Show Lecture.Constructors as a slide show.
CS253 Constructors
Big Picture
- Every class has:
- a default (zero-argument) ctor
- a copy ctor
- an assignment operator (not a ctor)
- If you don’t write those, the compiler writes default versions.
- However, if you write any ctor, then the compiler will not provide
any other ctors.
The compiler also provides a move ctor, a move assignment operator,
and a dtor, but we’re not ready to talk about those.
Default Ctor
class Complex {
public:
Complex() {
real = 0.0;
imag = 0.0;
}
private:
double real, imag;
};
- Its name is the name of the class.
- There is no return type.
- If you don’t provide one, the compiler writes one that does memberwise
default initialization on data member objects (not scalars).
Copy ctor
class Complex {
public:
Complex(const &Complex rhs) {
real = rhs.real;
imag = rhs.imag;
}
private:
double real, imag;
};
- Its name is the name of the class.
- There is no return type.
- Argument must be by
const
reference.
- If you don’t provide one, the compiler writes one
that does memberwise copy on the data members.
Assignment operator
class Complex {
public:
Complex &operator=(const &Complex rhs) {
real = rhs.real;
imag = rhs.imag;
return *this;
}
private:
double real, imag;
};
- Its name is
operator =
, with a space or not.
- Return a reference to the destination object, so
a=b=c
works.
- Argument by
const
reference.
- If you don’t provide one, the compiler writes one
that does memberwise copy on the data members.
- Not a constructor.

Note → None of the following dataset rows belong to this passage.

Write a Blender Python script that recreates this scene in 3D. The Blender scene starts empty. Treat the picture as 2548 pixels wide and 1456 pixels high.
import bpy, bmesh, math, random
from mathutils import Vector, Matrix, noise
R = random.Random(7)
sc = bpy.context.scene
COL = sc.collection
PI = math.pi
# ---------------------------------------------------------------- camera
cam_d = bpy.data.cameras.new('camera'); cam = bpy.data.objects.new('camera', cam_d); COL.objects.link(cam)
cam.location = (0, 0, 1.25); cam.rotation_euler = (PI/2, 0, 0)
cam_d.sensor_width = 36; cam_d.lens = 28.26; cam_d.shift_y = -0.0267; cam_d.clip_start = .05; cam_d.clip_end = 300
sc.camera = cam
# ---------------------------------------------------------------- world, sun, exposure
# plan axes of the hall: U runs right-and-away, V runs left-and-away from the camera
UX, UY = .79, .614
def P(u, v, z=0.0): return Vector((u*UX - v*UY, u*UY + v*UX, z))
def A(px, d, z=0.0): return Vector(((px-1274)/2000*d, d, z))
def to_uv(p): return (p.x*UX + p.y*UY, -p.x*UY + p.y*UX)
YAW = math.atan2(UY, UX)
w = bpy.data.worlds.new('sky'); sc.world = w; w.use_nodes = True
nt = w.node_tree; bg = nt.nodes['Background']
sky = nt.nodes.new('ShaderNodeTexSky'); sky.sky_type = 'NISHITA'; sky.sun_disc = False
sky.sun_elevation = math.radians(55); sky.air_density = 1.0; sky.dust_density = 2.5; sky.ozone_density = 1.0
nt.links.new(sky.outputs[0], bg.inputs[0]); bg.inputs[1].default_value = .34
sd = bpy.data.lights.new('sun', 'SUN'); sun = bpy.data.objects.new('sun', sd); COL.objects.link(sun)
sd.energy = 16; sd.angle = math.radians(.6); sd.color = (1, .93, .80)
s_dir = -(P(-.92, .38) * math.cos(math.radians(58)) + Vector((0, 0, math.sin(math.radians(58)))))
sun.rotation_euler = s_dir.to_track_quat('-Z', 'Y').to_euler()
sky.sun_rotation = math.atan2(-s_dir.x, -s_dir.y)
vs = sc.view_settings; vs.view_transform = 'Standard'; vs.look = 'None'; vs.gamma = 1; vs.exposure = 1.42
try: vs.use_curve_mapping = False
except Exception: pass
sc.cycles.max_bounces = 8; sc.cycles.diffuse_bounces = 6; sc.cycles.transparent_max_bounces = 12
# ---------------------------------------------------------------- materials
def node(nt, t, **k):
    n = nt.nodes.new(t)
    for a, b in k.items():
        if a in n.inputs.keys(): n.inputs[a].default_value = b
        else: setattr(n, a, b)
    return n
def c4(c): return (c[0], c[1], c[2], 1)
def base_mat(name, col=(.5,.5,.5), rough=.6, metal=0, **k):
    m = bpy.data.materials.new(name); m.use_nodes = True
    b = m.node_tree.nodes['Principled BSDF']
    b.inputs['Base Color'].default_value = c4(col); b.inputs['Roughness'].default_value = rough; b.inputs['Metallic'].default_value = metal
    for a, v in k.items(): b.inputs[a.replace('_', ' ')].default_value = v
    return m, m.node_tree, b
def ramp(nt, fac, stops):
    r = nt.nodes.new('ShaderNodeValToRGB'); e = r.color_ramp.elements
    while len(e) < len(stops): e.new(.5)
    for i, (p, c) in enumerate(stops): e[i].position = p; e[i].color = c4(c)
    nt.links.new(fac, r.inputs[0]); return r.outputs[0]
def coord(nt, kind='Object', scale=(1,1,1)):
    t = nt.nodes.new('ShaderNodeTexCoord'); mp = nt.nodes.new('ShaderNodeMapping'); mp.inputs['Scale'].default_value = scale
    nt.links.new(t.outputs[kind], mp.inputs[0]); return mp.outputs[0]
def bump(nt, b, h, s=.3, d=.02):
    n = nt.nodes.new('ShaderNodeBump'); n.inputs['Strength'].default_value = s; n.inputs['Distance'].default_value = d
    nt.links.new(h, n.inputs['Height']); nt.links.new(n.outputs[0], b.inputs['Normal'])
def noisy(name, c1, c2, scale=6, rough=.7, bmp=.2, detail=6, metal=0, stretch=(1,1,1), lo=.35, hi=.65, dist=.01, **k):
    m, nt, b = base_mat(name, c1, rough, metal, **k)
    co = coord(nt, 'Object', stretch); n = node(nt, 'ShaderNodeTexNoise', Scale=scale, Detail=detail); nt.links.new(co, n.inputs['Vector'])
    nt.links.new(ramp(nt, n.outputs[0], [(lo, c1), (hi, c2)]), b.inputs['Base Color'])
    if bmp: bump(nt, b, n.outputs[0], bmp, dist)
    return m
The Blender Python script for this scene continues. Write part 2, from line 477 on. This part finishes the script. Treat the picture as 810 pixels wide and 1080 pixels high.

The object already exists.
default
and delete
class Foo {
public:
Foo() = default;
};
class Bar {
public:
Bar() = delete;
};
If you like the default methods, say so, so that the poor sap
reading your code in the future doesn’t have to guess whether
you like the default, or just forgot about it. Similarly,
if you wish to forbid a method, say so.
Same for other default ctors, assignment operator, and dtor.
Member Initialization
- Member variables often require initialization.
- There are several ways to do it.
- To illustrate, let’s write a class that holds a full name.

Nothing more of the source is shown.